One hundred and three European clubs were invited to the newly formed European Club Association, based on UEFA rankings, but Arsenal didn’t have any representation there, according to a couple of papers.
Liverpool’s Rick Parry and Chelsea’s Peter Kenyon are on the newly formed board of 15, but then the Liverpool Post says Chelsea didn’t have any representatives at the meeting either, while the Times says Man U, Liverpool and Chelsea were there.
The meeting at UEFA headquarters in Geneva emphasised the groups stance against Sepp Blatter’s 6+5 proposal which would limit clubs to fielding just five foreign players at the start of a match. They favour UEFA’s ‘home-grown’ plan, which is already in force in the Champions League, which requires every club squad to include a minimum number of locally trained players.
The meeting provided an opportunity for individual clubs to privately discuss their transfer targets for the new season.
Karl-Heinz Rummenigge, boss of Bayern Munich, was voted in as chairman – and will no doubt support the salary cap efforts of UEFA President Michel Platini who is meeting with the Council of Ministers for European Affairs to push for a strenghtened licensing system. It aims to bolster football associations against legal challenges from clubs. And with France having the Euro-Presidency there is a better chance.
Platini said: “I’m not an authoritarian and whatever we do in terms of licensing, debt and salary caps will be implemented through the strategy council and members of the football family.” The Premier League is against a stricter licensing regime.
Meanwhile a paragraph in the Mirror, is important, if true. It said: “On July 1, Wenger was given a pot of £90m to spend on his squad. That was not a transfer fund, but the global amount, to be spent on new players, squad wages, and agents’ fees. If he wants to spend more, then he has to sell.” Wages were around £68m in the last accounts, so no wonder with improved contracts for Clichy, and Fabregas etc, along with Nasri and Ramsey fees, Wenger said he wanted only two more quality players.

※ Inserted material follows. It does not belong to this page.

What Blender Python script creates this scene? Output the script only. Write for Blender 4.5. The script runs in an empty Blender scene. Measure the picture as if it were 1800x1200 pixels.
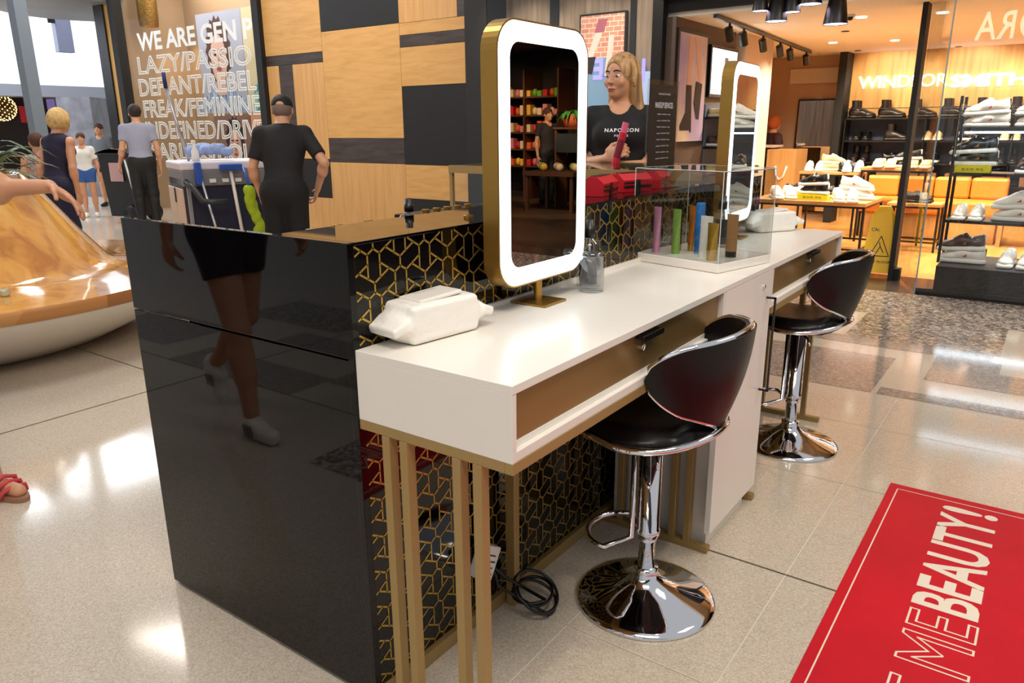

Ex-vice-chairman, David Dein, warned: “Will Arsene keep on unearthing nuggets in the transfer market? He has got to! Chelsea spend on average £1.5m per point – if they get 80 points in a season, they have probably spent £120m to get those purely on wages. Their wage bill is between £120-130m.
“Arsenal get, say, 70 points and they have spent £70m on wages – it’s £1m a point. Manchester United have 85 points, that’s about £1.25m a point.” Hmmm, Arsenal got 83 points to Chelsea’s 85 points.
Dein has doubts over the income from the Highbury Square residential development. “At Arsenal, something has to break. Nothing lasts for ever. The board, because of their age – and a couple of them are not well – will change.” [He would say that wouldn’t he.]
Unless of course Platini is successful which could change things anyway.